Part of a data file:
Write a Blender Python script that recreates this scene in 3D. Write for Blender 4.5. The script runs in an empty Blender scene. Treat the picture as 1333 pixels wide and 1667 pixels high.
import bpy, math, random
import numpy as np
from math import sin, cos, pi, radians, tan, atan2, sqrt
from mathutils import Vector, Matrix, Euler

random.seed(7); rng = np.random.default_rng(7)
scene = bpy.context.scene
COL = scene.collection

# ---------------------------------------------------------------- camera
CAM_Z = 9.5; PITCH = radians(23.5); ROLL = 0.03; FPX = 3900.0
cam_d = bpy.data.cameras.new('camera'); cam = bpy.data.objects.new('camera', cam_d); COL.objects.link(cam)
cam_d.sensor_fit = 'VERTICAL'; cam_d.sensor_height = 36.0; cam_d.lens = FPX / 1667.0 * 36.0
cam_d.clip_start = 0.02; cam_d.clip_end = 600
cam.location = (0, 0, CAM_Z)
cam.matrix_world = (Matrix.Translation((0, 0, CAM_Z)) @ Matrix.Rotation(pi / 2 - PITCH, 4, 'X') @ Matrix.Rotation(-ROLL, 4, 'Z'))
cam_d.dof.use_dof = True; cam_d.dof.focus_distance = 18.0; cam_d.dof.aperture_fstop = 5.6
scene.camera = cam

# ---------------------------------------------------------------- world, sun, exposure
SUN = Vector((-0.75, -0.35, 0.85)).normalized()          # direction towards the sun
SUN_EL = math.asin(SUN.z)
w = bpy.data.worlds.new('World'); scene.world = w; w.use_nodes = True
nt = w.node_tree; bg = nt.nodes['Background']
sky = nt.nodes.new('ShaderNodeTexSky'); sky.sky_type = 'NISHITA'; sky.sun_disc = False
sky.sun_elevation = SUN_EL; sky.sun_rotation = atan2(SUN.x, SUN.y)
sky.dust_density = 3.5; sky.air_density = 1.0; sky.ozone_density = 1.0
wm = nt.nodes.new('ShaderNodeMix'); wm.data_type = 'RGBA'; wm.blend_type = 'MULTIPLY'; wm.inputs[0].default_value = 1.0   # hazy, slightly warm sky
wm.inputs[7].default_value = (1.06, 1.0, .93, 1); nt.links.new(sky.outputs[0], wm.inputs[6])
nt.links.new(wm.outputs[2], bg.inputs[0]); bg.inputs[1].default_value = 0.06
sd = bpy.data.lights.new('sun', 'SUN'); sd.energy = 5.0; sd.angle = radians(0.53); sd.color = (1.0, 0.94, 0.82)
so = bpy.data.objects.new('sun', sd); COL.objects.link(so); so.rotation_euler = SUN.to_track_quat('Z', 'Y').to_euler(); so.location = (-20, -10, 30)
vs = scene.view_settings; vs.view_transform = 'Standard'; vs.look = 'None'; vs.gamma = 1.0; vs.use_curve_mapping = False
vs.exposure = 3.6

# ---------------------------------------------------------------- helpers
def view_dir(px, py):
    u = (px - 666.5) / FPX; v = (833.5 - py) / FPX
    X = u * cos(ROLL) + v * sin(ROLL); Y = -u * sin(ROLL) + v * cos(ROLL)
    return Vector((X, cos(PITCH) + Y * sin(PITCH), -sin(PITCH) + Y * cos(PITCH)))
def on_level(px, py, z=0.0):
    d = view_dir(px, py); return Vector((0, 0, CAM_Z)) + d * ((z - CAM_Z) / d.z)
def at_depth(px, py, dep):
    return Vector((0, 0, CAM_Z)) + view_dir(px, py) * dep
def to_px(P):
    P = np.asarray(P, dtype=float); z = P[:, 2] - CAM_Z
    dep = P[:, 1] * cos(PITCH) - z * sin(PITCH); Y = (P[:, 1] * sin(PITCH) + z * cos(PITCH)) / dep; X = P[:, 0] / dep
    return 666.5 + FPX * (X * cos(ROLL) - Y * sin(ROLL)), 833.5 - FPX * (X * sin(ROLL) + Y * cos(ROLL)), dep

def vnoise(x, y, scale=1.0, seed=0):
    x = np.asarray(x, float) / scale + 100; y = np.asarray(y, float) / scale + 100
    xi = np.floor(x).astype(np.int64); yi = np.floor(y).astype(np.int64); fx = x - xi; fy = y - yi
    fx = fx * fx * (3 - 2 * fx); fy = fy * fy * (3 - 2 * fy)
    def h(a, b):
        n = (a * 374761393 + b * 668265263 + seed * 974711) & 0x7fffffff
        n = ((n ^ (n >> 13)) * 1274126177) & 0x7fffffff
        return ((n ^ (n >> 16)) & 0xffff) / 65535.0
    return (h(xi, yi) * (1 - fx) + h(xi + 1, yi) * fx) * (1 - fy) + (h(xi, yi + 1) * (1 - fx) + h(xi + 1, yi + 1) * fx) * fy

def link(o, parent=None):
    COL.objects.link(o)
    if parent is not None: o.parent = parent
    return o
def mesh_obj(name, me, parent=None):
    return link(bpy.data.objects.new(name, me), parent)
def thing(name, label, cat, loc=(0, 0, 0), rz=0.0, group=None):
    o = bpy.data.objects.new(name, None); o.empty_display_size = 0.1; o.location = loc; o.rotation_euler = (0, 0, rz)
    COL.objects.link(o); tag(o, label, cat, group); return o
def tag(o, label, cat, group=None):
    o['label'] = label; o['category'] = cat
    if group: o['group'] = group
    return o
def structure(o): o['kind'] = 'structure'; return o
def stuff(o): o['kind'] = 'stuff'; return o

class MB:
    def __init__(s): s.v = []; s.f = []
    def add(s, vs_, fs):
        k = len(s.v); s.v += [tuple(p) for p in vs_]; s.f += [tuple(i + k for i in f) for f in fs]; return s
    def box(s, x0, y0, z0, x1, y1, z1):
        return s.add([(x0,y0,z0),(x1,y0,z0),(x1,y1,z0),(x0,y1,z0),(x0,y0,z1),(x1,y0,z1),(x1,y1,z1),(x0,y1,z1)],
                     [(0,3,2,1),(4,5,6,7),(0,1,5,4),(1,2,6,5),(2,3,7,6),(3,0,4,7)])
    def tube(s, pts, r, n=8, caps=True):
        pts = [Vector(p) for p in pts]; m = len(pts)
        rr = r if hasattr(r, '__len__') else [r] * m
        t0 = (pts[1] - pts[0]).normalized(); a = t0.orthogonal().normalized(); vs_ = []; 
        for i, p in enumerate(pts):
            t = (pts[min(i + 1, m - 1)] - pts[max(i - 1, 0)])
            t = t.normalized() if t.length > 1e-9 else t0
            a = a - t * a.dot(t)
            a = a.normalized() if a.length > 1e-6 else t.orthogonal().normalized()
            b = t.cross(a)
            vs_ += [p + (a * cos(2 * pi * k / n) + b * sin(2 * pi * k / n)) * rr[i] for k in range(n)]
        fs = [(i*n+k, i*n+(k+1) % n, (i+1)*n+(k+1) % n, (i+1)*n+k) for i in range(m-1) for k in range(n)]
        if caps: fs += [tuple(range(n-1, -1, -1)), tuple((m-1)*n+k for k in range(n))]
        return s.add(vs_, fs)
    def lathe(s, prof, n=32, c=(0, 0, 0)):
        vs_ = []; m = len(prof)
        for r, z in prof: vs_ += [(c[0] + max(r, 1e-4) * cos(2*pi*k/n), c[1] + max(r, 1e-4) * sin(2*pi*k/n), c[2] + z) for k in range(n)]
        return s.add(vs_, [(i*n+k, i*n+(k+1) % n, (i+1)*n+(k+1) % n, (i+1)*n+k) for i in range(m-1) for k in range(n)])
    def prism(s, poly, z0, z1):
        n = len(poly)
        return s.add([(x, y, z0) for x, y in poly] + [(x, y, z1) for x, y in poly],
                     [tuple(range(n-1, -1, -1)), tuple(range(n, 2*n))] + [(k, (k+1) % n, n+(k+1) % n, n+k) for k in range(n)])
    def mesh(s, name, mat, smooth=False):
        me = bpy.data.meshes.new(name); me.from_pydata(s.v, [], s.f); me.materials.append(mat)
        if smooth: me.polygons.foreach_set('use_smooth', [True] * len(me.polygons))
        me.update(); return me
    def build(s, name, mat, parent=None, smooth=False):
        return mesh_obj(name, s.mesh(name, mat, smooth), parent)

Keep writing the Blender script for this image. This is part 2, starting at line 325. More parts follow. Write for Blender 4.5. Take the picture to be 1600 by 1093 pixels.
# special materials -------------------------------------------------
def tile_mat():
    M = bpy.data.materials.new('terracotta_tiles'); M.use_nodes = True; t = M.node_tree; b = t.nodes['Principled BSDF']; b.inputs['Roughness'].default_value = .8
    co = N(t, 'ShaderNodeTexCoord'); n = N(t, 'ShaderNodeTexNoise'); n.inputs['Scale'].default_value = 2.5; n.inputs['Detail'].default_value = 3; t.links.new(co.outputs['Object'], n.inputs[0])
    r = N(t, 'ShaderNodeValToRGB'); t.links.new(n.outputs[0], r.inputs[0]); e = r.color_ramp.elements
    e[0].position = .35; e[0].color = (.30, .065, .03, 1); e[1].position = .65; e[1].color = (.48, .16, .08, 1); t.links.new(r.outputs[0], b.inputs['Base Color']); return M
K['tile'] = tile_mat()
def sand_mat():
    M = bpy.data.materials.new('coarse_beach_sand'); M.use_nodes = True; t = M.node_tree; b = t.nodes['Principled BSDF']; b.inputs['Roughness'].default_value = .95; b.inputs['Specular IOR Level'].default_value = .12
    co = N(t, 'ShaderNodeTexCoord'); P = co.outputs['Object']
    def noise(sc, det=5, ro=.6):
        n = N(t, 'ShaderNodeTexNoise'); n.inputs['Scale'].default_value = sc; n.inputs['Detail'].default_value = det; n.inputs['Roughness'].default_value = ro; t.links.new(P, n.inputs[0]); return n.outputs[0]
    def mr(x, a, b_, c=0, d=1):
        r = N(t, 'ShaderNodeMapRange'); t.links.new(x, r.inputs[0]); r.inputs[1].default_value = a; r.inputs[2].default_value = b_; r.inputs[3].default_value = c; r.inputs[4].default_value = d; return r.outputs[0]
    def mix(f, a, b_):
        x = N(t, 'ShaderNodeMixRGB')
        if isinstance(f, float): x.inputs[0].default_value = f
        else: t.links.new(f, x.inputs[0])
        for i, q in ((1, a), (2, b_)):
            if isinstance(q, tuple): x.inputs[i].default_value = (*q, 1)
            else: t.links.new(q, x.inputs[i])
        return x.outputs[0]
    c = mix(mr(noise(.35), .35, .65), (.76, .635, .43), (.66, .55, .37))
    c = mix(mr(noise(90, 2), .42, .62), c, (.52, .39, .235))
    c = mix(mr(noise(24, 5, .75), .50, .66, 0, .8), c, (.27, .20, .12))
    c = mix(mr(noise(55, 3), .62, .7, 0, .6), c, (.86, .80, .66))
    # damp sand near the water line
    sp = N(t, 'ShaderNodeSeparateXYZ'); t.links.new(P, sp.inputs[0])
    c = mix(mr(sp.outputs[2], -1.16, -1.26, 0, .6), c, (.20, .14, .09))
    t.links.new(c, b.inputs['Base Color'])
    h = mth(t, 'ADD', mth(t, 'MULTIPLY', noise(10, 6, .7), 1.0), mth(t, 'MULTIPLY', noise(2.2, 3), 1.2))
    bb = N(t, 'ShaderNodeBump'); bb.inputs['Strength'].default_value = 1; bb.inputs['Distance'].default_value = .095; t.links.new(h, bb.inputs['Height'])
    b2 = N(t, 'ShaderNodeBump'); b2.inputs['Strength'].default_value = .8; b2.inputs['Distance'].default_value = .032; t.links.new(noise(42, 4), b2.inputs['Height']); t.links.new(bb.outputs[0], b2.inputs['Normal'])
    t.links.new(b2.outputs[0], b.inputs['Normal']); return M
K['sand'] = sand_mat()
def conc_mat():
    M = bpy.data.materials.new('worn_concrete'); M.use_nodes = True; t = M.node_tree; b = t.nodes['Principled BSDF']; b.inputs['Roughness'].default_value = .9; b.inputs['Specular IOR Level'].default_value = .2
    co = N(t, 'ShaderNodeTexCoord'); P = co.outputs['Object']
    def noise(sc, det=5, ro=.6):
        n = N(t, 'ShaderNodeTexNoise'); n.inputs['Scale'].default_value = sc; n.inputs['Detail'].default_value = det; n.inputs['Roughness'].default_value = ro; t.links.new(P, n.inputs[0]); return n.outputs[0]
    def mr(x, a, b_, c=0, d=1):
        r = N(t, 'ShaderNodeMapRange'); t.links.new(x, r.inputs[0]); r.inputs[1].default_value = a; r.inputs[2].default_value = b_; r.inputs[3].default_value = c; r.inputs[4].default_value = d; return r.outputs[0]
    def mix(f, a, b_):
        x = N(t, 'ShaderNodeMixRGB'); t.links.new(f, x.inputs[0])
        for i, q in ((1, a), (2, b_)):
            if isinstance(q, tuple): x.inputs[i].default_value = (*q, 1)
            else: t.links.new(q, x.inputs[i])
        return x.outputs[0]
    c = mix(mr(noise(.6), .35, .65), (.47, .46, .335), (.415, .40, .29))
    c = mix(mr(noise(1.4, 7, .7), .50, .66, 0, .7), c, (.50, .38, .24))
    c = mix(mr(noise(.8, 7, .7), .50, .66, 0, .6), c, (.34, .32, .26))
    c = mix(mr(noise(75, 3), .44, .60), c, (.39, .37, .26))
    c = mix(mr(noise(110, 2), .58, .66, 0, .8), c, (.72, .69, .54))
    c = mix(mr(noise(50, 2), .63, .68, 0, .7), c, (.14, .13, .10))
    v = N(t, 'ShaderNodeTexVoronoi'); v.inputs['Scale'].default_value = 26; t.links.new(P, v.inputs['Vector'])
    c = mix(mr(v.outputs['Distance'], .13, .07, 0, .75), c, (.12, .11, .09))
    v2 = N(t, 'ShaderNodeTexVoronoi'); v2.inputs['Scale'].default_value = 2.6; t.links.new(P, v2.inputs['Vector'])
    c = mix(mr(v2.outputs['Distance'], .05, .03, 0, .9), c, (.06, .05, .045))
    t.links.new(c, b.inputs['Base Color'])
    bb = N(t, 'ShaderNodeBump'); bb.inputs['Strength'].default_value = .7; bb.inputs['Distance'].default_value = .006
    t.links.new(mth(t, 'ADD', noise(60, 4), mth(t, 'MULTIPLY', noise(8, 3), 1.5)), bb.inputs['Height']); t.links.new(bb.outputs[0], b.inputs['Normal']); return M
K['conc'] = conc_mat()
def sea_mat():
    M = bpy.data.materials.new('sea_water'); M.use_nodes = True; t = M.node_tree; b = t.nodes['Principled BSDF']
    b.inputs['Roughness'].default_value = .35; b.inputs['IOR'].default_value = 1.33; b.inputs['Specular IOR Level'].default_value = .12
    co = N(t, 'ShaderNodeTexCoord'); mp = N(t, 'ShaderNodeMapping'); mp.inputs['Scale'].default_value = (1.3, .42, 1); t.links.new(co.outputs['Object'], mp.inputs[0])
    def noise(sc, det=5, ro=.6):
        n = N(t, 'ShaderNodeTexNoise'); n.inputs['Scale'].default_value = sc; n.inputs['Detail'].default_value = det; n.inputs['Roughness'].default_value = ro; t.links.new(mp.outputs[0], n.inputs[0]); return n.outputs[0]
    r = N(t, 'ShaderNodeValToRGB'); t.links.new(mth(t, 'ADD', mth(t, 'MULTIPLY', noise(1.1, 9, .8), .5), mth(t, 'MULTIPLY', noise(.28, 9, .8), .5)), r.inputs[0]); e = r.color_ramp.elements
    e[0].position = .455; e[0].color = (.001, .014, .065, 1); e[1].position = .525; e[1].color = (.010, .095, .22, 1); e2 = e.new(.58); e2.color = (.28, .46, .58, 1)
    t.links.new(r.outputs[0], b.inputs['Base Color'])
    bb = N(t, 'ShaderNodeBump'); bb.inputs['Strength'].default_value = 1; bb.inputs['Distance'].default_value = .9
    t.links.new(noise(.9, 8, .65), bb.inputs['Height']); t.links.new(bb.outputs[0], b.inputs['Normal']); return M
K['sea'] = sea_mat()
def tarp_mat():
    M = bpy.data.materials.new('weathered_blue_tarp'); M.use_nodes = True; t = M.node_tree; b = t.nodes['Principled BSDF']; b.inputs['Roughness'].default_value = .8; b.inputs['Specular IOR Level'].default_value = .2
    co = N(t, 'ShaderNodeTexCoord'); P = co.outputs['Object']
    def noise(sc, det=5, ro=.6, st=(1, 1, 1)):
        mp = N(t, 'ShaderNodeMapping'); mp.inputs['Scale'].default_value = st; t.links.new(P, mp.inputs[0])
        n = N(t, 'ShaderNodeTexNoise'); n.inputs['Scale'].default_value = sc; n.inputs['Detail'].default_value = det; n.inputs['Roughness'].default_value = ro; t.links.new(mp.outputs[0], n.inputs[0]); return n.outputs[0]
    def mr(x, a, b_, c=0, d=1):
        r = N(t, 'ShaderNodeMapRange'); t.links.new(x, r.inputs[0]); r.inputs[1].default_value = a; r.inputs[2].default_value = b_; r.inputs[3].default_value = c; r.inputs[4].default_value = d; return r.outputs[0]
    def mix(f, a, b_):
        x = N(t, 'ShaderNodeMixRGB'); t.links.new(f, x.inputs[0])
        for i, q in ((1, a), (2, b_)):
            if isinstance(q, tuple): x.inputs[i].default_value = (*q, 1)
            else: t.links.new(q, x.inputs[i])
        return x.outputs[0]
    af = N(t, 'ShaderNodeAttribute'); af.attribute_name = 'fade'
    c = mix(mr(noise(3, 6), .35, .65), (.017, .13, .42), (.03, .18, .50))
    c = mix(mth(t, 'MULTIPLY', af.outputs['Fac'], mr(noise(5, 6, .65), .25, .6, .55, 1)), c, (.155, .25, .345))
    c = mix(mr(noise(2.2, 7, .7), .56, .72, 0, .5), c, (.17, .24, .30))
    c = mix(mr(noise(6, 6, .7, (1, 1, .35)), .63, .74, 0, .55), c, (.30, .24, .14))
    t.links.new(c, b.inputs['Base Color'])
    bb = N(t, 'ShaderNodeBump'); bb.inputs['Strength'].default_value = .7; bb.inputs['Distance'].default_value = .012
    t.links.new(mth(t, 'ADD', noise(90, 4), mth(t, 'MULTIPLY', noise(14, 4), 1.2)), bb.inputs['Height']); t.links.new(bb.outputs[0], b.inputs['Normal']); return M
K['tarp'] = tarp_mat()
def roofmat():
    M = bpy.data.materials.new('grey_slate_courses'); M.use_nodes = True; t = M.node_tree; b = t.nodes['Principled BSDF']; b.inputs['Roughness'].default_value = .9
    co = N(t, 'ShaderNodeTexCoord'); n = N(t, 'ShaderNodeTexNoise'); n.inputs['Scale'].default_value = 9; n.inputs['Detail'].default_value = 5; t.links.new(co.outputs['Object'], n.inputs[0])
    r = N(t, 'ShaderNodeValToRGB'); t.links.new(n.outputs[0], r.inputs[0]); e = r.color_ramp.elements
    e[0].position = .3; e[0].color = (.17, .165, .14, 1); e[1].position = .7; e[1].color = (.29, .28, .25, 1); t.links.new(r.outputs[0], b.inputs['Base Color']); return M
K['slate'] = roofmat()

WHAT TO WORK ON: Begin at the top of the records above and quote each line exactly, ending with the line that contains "from mathutils import Vector, Matrix, Euler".

FULL RESPONSE:
Write a Blender Python script that recreates this scene in 3D. Write for Blender 4.5. The script runs in an empty Blender scene. Treat the picture as 1333 pixels wide and 1667 pixels high.
import bpy, math, random
import numpy as np
from math import sin, cos, pi, radians, tan, atan2, sqrt
from mathutils import Vector, Matrix, Euler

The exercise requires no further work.